On Mar 11, 2016, at 11:01 AM, Paul Vixie <paul(_at_)redbarn(_dot_)org> wrote:
my situation is the opposite. i'd like multiple mail store types inside NMH,
or a pluggable hooks-style interface allowing the creation of same, so that i
can use NMH command line tools to attack my Maildir store as created for me
by Dovecot.
Rather than push the mailstore code into MH, I think a much cleaner model would
be to use FUSE-based providers that translate between external store formats
and the native MH layout. This means no intrusive changes to MH itself, and
people can roll whatever translators they want.
As a reference model we could include a FUSE fs that exports a Maildir
directory tree as an MH store. My guess is that's what 95% of people would
want, anyway. (And the next 4% would want IMAP.)
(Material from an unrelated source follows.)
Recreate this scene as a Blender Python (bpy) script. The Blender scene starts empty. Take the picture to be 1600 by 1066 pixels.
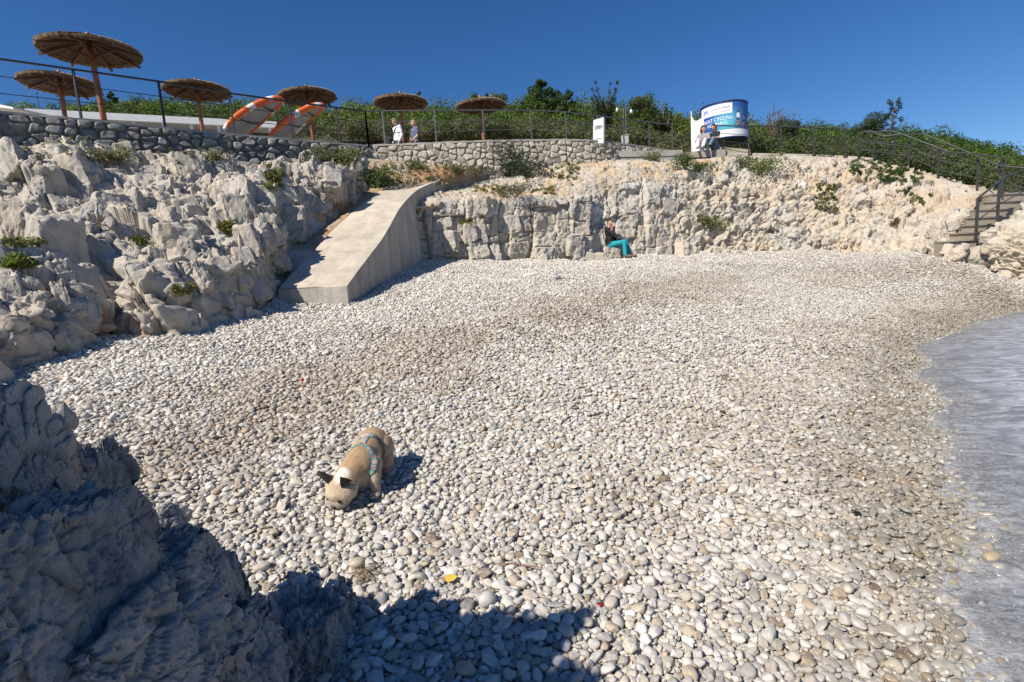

I have looked at the idea of implementing a simple(ish) vnode-style abstraction
layer in MH. On a high level, it's not that horribly complicated.[1] The
devil, as always, is in the details. It's really hard not descending into a
tar pit of horribleness as you start trying to support each OSes favourite
little filesystem extension. This will quickly destroy any notion of
portability in the code. Shared libraries are not that friendly to portability
efforts, either. Not without writing a lot of code that nobody here wants to
maintain over the long term.
--lyndon
[1] Long ago and far away (2000?), as an experiment, I hacked MH 6.8.4 to let
it use IMAP as a backend store. At a *very* basic level. It was much easier
than I thought it would be to get the basics working. But it quickly became
apparent that mapping the finer nuances of MH to external stores was going to
take a *lot* of thinking. And in the IMAP case specifically, MH doesn't take
well to external forces changing its world view of the message store.